TikTok acknowledged in both hearings that it could accede to requests made under the mutual legal assistance treaty (MLAT), “which is legally bindable across the globe,” said Roland Cloutier, TikTok’s chief security officer, who served the US Air Force and Department of Defense before joining TikTok in March 2020.

“The request would have to come from the United States government through the MLAT process,” said Cloutier, and come from a law enforcement agency.

“Like the People’s Liberation Army police?” responded Molan.

Brent Thomas, TikTok’s Australian public policy director, offered to show Molan a diagram showing how the US Department of Justice would have to hand over the data, which the senator refused to accept.
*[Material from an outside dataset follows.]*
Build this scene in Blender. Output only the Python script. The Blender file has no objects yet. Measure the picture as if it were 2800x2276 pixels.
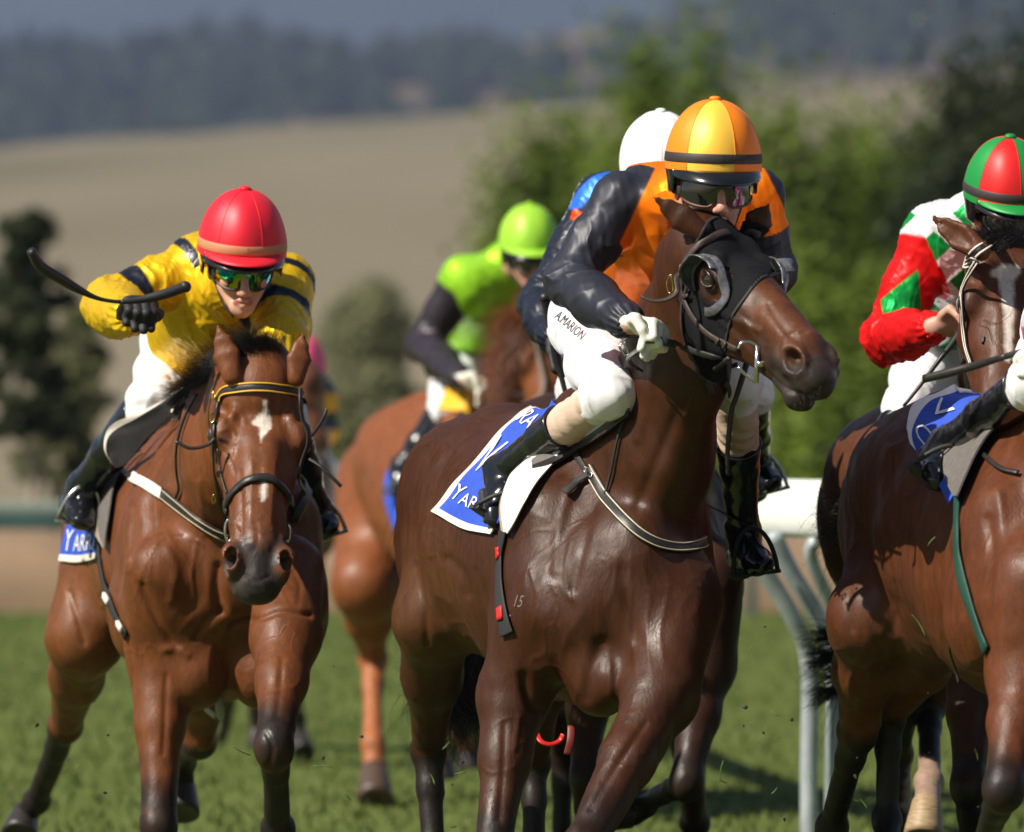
import bpy, bmesh, math, random, os
import numpy as np
from mathutils import Vector, Matrix
from mathutils.bvhtree import BVHTree
random.seed(7)
C = bpy.context.scene
R = math.radians
# ------------------------------------------------------------------ camera
FPX, HOR, CAMZ = 21000.0, 1090.0, 1.63
def W(px, py, Y):
    return Vector(((px-1400)/FPX*Y, Y, CAMZ-(py-HOR)/FPX*Y))
cam_d = bpy.data.cameras.new('camera'); cam = bpy.data.objects.new('camera', cam_d)
C.collection.objects.link(cam); C.camera = cam
cam.location = (0, 0, CAMZ)
cam.rotation_euler = (R(90)-math.atan((1138-HOR)/FPX), 0, 0)
cam_d.sensor_width = 36; cam_d.lens = 36*FPX/2800
cam_d.clip_end = 30000; cam_d.clip_start = 0.5
cam_d.dof.use_dof = True; cam_d.dof.focus_distance = 20.35; cam_d.dof.aperture_fstop = 3.9
C.render.resolution_x, C.render.resolution_y = 1024, 832
# ------------------------------------------------------------------ light
SUN = Vector((-0.63, -0.36, 0.70)).normalized()
w = bpy.data.worlds.new('World'); C.world = w; w.use_nodes = True
nt = w.node_tree; bg = nt.nodes['Background']
sky = nt.nodes.new('ShaderNodeTexSky'); sky.sky_type = 'NISHITA'; sky.sun_disc = False
sky.sun_elevation = math.asin(SUN.z); sky.sun_rotation = math.atan2(SUN.x, SUN.y)
nt.links.new(sky.outputs[0], bg.inputs[0]); bg.inputs[1].default_value = 0.05
sd = bpy.data.lights.new('sun', 'SUN'); sd.energy = 5.0; sd.angle = R(0.5); sd.color = (1, .93, .82)
so = bpy.data.objects.new('sun', sd); C.collection.objects.link(so)
so.rotation_euler = SUN.to_track_quat('Z', 'Y').to_euler()
C.view_settings.view_transform = 'Standard'; C.view_settings.look = 'None'
C.view_settings.exposure = 0.44; C.view_settings.gamma = 1
C.cycles.max_bounces = 8; C.cycles.volume_bounces = 0
# ------------------------------------------------------------------ materials
MATS = {}
def srgb(r, g, b):
    f = lambda c: (c/255/12.92 if c <= 10 else ((c/255+.055)/1.055)**2.4)
    return (f(r), f(g), f(b))
def mat(name, col, rough=.5, metal=0, spec=.5, noise=0, nscale=30, bump=0, bscale=60, coat=0, sheen=0,
        attr=None, aniso=0, stretch=None, trans=0, col2=None, bdist=.002, detail=4, bump2=0):
    if name in MATS: return MATS[name]
    m = bpy.data.materials.new(name); m.use_nodes = True
    n = m.node_tree.nodes; l = m.node_tree.links; b = n['Principled BSDF']
    b.inputs['Roughness'].default_value = rough; b.inputs['Metallic'].default_value = metal
    b.inputs['Specular IOR Level'].default_value = spec
    b.inputs['Coat Weight'].default_value = coat; b.inputs['Coat Roughness'].default_value = .08
    b.inputs['Sheen Weight'].default_value = sheen; b.inputs['Anisotropic'].default_value = aniso
    b.inputs['Transmission Weight'].default_value = trans
    tc = n.new('ShaderNodeTexCoord'); mp = n.new('ShaderNodeMapping'); l.new(tc.outputs['Object'], mp.inputs[0])
    if stretch: mp.inputs['Scale'].default_value = stretch
    if attr:
        a = n.new('ShaderNodeAttribute'); a.attribute_name = attr; src = a.outputs['Color']
    else:
        a = n.new('ShaderNodeRGB'); a.outputs[0].default_value = (*col, 1); src = a.outputs[0]
    if noise:
        t = n.new('ShaderNodeTexNoise'); t.inputs['Scale'].default_value = nscale; t.inputs['Detail'].default_value = detail
        l.new(mp.outputs[0], t.inputs['Vector'])
        mr = n.new('ShaderNodeMapRange'); mr.inputs[1].default_value = .3; mr.inputs[2].default_value = .7
        mr.inputs[3].default_value = 1-noise; mr.inputs[4].default_value = 1+noise; l.new(t.outputs[0], mr.inputs[0])
        if col2:
            mr.inputs[3].default_value = 0; mr.inputs[4].default_value = 1
            mx = n.new('ShaderNodeMix'); mx.data_type = 'RGBA'; l.new(mr.outputs[0], mx.inputs[0])
            l.new(src, mx.inputs[6]); mx.inputs[7].default_value = (*col2, 1); src = mx.outputs[2]
        else:
            mx = n.new('ShaderNodeVectorMath'); mx.operation = 'SCALE'; l.new(src, mx.inputs[0]); l.new(mr.outputs[0], mx.inputs[3]); src = mx.outputs[0]
    l.new(src, b.inputs['Base Color'])
    if bump:
        if bump2:
            t3 = n.new('ShaderNodeTexNoise'); t3.inputs['Scale'].default_value = bump2; t3.inputs['Detail'].default_value = 3; l.new(mp.outputs[0], t3.inputs['Vector'])
            rr = n.new('ShaderNodeMapRange'); rr.inputs[1].default_value = .3; rr.inputs[2].default_value = .7; rr.inputs[3].default_value = rough-.07; rr.inputs[4].default_value = rough+.16; l.new(t3.outputs[0], rr.inputs[0]); l.new(rr.outputs[0], b.inputs['Roughness'])
        t2 = n.new('ShaderNodeTexNoise'); t2.inputs['Scale'].default_value = bscale; t2.inputs['Detail'].default_value = 5
        l.new(mp.outputs[0], t2.inputs['Vector'])
        bp = n.new('ShaderNodeBump'); bp.inputs['Strength'].default_value = bump; bp.inputs['Distance'].default_value = bdist
        l.new(t2.outputs[0], bp.inputs['Height']); l.new(bp.outputs[0], b.inputs['Normal'])
    MATS[name] = m; return m
# ------------------------------------------------------------------ objects
def newobj(name, me, parent=None, loc=None):
    o = bpy.data.objects.new(name, me); C.collection.objects.link(o)
    if parent: o.parent = parent
    if loc is not None: o.location = loc
    return o
def wloc(o):
    v = Vector((0, 0, 0))
    while o: v += o.location; o = o.parent
    return v
def mesh(name, V, F, m, parent=None, smooth=True, mi=None, base=None):
    """V in world coordinates; a child's vertices are stored relative to its parent (parents are never rotated)."""
    V = np.asarray([tuple(v) for v in V] if not isinstance(V, np.ndarray) else V, dtype=np.float64)
    off = wloc(parent) if parent else (Vector(base) if base is not None else Vector((float(V[:, 0].mean()), float(V[:, 1].mean()), float(V[:, 2].min()))))
    me = bpy.data.meshes.new(name)
    me.from_pydata((V-np.array(off)).tolist(), [], F.tolist() if isinstance(F, np.ndarray) else F)
    if m is not None:
        for mm in (m if isinstance(m, (list, tuple)) else [m]): me.materials.append(mm)
    if mi is not None: me.polygons.foreach_set('material_index', mi)
    if smooth: me.polygons.foreach_set('use_smooth', [True]*len(me.polygons))
    me.update()
    return newobj(name, me, parent, None if parent else off)
def tag(o, label=None, cat=None, group=None, kind=None):
    if label: o['label'] = label
    if cat: o['category'] = cat
    if group: o['group'] = group
    if kind: o['kind'] = kind
    return o
def thing(name, loc, label, cat, group=None):
    return tag(newobj(name, None, None, loc), label, cat, group)
def setcol(o, cols, name='Col'):
    a = o.data.color_attributes.new(name, 'FLOAT_COLOR', 'POINT')
    c = np.ones((len(cols), 4), np.float32); c[:, :3] = cols
    a.data.foreach_set('color', c.ravel())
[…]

When TikTok tried to explain the process is the same that other social media companies are compelled to follow, Molan said: “That’s not the question. What you have written to us is misleading.”

More light was also shed on TikTok’s content moderation policies, with Australian general manager Lee Hunter offering to share the company’s playbook for moderating content in the country as evidence to the inquiry.

Over in the UK, TikTok’s European public policy director Theo Bertram told parliamentarians that 363 of the app’s approximately 800 UK employees are devoted to content moderation.

Globally, TikTok has moderation teams covering 36 languages in 20 different countries worldwide — but none in China, Hunter also said.

TikTok representatives in both countries were also asked to distance TikTok from Douyin, its Chinese counterpart.

A claim that the two apps share the same source code was made in a submission to the Australian inquiry that also alleged TikTok’s algorithm was so powerful it could train people to believe propaganda messages “in the same way a dog can be made to sit with food training”.

“Let me be direct: it is not the same source code,” Cloutier told Australian senators. “As the individual responsible for securing the source code, ensuring the integrity of the source code, and testing that source code for quality and security assurance, I am telling you, it is not the same source code.”

TikTok has long claimed that its roots in China have meant it is held to a higher level of scrutiny and additional burdens on disproving claims.

That seemed to be borne out in the Australian hearing, when Cloutier’s categorical denials about shared code — made under oath — were met with the response of “that’s an interesting point” from Molan, who cited “a deficit of trust” with TikTok.